Set exercise → Locate the line that contains "Write a Blender" and the line that contains "COL=scene.collection". Copy both of them exactly, together with every line between them, and no others.

Records provided →

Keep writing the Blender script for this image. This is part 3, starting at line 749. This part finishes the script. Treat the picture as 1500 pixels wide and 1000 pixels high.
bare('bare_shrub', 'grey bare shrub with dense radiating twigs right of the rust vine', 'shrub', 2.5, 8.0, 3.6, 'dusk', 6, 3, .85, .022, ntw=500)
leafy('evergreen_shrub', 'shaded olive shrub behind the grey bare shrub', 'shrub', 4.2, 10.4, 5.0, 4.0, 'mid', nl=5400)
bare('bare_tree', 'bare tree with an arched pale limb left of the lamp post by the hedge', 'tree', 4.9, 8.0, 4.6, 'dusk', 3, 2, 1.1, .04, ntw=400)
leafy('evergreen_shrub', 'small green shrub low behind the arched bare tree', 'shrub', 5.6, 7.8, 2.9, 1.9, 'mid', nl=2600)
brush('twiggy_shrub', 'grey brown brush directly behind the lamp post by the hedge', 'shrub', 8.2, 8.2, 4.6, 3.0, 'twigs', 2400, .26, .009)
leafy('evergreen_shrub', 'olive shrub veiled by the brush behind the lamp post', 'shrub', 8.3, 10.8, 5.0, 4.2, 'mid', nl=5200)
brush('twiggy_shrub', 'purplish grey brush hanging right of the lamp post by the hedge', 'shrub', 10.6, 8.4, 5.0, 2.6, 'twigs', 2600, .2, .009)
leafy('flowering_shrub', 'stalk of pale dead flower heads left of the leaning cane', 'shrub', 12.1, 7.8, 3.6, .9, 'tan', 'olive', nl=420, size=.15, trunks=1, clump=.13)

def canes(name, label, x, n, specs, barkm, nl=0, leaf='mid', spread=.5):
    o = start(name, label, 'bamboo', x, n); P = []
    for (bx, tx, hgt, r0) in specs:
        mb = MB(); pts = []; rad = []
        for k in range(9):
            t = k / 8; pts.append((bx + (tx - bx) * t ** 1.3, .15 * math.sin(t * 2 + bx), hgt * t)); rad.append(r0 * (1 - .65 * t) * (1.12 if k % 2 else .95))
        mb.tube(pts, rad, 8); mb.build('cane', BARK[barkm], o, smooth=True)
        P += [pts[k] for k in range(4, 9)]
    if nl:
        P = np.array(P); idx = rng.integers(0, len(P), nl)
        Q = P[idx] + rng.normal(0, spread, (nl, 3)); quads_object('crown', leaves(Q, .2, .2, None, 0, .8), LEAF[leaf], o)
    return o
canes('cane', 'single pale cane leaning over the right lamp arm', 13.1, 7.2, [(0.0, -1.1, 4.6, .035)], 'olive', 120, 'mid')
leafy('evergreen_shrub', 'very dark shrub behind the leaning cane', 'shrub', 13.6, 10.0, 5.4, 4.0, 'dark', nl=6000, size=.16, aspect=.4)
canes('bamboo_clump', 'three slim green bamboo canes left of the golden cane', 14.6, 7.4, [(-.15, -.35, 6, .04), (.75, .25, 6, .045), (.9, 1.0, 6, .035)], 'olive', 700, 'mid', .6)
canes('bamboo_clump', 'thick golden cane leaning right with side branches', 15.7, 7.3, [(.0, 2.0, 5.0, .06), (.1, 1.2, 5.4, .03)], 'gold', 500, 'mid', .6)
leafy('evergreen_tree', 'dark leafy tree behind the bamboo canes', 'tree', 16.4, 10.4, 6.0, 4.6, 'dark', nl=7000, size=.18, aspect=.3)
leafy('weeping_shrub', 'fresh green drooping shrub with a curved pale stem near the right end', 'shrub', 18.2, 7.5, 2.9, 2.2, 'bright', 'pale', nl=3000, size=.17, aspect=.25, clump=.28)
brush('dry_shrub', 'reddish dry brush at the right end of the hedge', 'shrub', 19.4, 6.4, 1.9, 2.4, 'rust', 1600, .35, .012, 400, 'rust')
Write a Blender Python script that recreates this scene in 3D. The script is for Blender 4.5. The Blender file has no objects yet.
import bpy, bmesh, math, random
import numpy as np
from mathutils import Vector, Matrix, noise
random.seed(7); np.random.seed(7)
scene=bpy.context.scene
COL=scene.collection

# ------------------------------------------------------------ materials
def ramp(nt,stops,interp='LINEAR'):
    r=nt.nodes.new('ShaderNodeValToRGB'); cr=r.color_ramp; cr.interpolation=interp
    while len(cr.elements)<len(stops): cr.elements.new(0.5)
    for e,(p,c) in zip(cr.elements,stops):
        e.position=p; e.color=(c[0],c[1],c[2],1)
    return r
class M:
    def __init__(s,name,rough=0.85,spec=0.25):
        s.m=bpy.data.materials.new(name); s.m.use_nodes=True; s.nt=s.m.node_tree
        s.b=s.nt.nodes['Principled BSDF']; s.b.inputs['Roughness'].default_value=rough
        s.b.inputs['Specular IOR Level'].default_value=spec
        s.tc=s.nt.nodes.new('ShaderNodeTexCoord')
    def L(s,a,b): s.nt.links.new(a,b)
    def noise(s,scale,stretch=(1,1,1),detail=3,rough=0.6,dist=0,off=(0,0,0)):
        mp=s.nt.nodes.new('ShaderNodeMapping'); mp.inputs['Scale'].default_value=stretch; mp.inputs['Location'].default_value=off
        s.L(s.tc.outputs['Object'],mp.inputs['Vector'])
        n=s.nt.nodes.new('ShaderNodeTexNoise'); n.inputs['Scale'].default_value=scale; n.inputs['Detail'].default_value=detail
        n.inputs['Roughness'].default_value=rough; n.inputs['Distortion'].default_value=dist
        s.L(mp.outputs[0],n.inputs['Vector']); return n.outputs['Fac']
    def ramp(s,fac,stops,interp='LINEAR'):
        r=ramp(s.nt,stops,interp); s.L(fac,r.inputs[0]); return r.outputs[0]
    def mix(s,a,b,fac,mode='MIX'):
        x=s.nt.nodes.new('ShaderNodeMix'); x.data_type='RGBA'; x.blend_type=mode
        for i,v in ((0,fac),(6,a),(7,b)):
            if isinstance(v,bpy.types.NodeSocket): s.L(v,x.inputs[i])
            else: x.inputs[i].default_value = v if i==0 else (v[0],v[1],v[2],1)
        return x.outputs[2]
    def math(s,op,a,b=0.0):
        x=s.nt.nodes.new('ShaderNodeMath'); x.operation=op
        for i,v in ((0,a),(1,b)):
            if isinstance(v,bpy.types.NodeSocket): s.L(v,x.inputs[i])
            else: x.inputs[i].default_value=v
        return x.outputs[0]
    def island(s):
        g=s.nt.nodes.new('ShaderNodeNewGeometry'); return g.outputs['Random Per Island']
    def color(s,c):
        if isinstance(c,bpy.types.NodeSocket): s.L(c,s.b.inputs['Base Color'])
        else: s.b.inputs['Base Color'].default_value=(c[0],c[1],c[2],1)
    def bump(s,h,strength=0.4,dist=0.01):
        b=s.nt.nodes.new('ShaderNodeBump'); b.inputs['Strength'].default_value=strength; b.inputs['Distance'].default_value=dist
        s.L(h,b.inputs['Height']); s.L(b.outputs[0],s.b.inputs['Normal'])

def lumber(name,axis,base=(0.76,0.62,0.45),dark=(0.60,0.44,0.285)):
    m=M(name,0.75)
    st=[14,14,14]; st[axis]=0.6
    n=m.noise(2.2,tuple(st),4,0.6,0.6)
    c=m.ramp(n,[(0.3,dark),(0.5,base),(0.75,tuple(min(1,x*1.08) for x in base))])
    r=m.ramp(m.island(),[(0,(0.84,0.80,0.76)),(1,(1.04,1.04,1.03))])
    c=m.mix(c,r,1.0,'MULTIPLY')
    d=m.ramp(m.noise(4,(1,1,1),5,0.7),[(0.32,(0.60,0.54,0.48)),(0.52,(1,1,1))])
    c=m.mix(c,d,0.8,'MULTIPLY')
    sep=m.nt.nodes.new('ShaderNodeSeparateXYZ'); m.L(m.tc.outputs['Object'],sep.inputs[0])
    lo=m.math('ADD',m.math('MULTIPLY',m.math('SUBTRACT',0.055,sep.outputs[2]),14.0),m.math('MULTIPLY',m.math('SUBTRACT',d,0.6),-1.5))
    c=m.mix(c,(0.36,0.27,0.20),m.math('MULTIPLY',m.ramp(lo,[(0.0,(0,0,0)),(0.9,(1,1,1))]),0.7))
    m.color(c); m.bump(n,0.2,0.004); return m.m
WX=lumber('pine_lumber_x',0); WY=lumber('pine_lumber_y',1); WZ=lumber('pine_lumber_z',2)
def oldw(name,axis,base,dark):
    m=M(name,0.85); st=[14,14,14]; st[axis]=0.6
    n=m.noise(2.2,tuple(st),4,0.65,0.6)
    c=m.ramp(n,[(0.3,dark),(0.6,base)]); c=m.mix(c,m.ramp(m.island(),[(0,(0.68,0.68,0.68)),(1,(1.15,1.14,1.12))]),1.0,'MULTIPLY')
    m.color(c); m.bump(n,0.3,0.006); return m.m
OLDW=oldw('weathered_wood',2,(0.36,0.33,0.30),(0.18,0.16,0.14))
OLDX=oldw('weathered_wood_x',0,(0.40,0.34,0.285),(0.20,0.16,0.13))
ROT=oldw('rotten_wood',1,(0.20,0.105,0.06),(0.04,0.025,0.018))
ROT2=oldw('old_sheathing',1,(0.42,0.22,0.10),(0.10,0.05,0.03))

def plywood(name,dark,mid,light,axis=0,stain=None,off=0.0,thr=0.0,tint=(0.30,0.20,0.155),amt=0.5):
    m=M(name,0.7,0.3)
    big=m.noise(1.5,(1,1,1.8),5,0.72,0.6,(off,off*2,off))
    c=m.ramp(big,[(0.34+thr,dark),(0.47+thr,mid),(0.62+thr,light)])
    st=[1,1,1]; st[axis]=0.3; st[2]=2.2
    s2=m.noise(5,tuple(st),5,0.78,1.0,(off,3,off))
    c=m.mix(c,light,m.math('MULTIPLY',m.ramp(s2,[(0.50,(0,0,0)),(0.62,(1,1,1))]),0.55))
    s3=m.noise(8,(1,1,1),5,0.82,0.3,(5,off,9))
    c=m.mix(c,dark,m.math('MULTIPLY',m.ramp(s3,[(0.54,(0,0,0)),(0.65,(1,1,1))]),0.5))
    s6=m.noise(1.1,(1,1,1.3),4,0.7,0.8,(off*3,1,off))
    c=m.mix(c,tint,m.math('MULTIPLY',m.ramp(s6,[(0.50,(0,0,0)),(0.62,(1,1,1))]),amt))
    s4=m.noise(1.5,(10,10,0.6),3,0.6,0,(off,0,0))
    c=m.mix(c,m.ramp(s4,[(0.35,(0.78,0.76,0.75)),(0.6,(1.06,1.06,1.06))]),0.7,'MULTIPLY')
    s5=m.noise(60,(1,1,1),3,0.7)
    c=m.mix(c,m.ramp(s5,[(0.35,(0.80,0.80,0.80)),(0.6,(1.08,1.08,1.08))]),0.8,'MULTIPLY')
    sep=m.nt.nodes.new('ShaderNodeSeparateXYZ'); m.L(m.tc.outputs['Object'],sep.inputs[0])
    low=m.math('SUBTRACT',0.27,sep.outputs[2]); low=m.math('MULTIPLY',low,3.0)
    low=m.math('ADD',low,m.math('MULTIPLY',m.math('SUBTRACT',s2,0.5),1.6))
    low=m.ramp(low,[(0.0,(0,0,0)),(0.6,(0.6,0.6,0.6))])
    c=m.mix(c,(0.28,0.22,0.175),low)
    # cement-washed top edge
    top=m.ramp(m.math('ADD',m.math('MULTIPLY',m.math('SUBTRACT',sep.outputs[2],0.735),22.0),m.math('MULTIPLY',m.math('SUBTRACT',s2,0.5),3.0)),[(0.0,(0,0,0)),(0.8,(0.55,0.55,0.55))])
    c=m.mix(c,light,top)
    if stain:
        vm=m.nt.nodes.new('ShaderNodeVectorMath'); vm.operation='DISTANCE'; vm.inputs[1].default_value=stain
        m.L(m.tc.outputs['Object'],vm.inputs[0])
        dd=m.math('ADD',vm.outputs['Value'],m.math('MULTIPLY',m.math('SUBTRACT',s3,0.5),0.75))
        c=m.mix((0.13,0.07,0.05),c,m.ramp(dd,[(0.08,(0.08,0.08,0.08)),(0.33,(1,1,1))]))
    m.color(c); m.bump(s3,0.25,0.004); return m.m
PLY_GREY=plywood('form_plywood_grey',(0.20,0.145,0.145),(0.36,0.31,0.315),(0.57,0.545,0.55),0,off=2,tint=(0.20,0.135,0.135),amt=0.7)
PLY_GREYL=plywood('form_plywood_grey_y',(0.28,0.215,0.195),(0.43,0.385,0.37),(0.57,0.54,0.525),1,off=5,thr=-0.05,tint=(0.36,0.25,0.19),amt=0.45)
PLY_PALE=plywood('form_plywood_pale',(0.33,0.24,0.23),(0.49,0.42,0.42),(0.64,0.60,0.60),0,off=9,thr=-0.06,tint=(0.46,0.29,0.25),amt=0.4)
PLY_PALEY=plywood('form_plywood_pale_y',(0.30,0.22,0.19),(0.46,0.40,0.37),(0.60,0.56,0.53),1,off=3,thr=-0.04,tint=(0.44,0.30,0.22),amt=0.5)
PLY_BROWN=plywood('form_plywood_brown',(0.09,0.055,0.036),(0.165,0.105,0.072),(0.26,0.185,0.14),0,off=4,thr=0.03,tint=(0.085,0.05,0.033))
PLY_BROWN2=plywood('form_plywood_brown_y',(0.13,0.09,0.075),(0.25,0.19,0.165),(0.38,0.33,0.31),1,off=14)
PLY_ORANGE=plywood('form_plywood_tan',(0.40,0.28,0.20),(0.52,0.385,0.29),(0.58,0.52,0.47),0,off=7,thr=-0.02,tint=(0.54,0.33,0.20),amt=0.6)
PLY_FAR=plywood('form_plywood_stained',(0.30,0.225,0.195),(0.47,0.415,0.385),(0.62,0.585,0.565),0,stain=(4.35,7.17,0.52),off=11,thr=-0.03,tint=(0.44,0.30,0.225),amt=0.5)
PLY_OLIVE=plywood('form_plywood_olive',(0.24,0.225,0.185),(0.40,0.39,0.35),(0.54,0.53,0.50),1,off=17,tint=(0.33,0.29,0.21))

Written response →
Write a Blender Python script that recreates this scene in 3D. The script is for Blender 4.5. The Blender file has no objects yet.
import bpy, bmesh, math, random
import numpy as np
from mathutils import Vector, Matrix, noise
random.seed(7); np.random.seed(7)
scene=bpy.context.scene
COL=scene.collection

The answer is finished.